Taking Care of (My Father's) Business
Inspired by Mitch Horowitz’s recent pilgrimage to Graceland, I have started a year-long project to read as many spiritual books as I can that were part of Elvis Presley’s cherished personal library. (You can learn more about Elvis’ reading in his spiritual mentor Larry Geller’s book “Leaves of Elvis’ Garden.”)
The first book I chose to read was Levi Dowling’s “The Aquarian Gospel of Jesus the Christ.”
Like Elvis, I was brought up in the Assemblies of God denomination of the Pentecostal faith. Because of my background, I found this book a little off-putting—a version of the gospels giving off an occult vibe felt a little scary to me. Flipping through the book, I was struck by odd anachronisms—like a reference to a harpsichord . But as I read it through, I began to like it more and more, finding it sweet and likeable, almost like outsider art. I especially liked how Levi’s version of Jesus is generally so concerned with animal welfare.
This passage is an obvious re-envisioning of the story of the Gadarene Swine. Instead of a herd of pigs, there’s a dog. And instead of allowing the spirit to enter the animal, as Legion (“We are many”) was allowed to enter the herd of swine which destroyed themselves, Jesus refuses. “It is not yours to throw the burden of your sin on any living thing” (This also relates to objections to animal sacrifice throughout Dowling’s gospel). Another retelling of the Gadarene Swine story appears in the Aquarian Gospel, and oddly, that time Jesus allows the spirit to enter into some animals and be destroyed. If I remember correctly, the animals are described as vermin carrying the Plague, so maybe that is how Dowling rationalized telling this version of the story.

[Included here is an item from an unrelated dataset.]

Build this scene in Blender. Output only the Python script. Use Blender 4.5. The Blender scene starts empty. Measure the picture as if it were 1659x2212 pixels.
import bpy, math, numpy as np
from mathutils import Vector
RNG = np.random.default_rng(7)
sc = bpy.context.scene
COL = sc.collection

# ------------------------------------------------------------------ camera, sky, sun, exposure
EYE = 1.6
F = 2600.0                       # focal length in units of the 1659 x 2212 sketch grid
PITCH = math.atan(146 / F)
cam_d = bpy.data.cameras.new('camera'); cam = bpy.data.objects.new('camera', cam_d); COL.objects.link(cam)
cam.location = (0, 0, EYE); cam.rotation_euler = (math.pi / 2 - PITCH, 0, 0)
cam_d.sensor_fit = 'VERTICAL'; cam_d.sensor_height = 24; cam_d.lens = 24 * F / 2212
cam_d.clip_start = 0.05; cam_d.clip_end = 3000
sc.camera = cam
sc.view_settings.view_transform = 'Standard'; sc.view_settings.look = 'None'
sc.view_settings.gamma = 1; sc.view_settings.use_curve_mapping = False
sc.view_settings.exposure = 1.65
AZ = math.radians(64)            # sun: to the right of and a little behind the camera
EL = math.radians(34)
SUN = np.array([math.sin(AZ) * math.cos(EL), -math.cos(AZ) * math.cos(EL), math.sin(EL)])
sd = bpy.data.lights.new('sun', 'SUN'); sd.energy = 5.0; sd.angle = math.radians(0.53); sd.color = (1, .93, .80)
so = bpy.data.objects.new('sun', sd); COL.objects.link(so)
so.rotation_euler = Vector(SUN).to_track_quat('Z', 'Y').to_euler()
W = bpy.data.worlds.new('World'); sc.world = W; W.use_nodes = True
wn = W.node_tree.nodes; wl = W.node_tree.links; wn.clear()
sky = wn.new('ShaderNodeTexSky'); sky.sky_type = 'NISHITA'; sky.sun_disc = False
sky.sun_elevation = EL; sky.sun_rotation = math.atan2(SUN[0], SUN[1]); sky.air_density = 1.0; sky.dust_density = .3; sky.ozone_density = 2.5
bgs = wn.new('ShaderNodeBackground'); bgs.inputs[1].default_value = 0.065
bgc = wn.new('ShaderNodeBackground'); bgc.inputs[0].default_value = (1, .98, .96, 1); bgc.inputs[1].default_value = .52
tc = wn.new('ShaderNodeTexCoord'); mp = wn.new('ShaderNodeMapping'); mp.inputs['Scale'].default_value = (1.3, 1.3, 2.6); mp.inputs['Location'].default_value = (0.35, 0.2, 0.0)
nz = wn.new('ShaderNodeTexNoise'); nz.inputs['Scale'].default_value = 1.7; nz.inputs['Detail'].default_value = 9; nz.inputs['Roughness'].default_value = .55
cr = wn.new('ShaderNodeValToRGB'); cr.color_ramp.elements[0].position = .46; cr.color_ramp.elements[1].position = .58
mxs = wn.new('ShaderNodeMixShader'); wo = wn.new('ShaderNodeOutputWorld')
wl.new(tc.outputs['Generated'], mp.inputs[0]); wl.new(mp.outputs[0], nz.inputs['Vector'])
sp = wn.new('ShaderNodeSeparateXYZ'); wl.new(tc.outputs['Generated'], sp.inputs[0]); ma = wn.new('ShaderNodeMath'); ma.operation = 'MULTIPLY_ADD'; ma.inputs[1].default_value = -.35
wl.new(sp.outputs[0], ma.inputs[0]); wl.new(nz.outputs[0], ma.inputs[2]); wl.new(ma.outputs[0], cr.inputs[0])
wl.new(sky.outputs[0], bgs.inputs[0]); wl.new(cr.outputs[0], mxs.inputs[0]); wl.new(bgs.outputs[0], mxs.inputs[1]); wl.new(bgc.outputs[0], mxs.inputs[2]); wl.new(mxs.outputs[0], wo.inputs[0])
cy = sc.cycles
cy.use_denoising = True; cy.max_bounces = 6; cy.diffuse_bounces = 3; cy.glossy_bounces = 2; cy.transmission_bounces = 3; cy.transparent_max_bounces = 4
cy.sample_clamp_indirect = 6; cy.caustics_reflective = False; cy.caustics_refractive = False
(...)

Levi Dowling was an interesting figure, and I’m looking forward to reading more about him. In 1904 he planned (and apparently at least partially constructed) an intentional/mixed-use community (complete with a high school called The Temple of Resplendent Light) in California called Mount-Carmel-by-the-Sea. (You can read a newspaper article about it from the time here. The article, which refers to Levi and his followers as Gnostics, is an example of early 20th century snark).
Much of the Aquarian Gospel is concerned with Jesus’ missing years. Jesus travels the world and talks with spiritual masters from every religion. Like so much of the Aquarian Gospel, not something that I was taught in the Assembly of God church that I attended.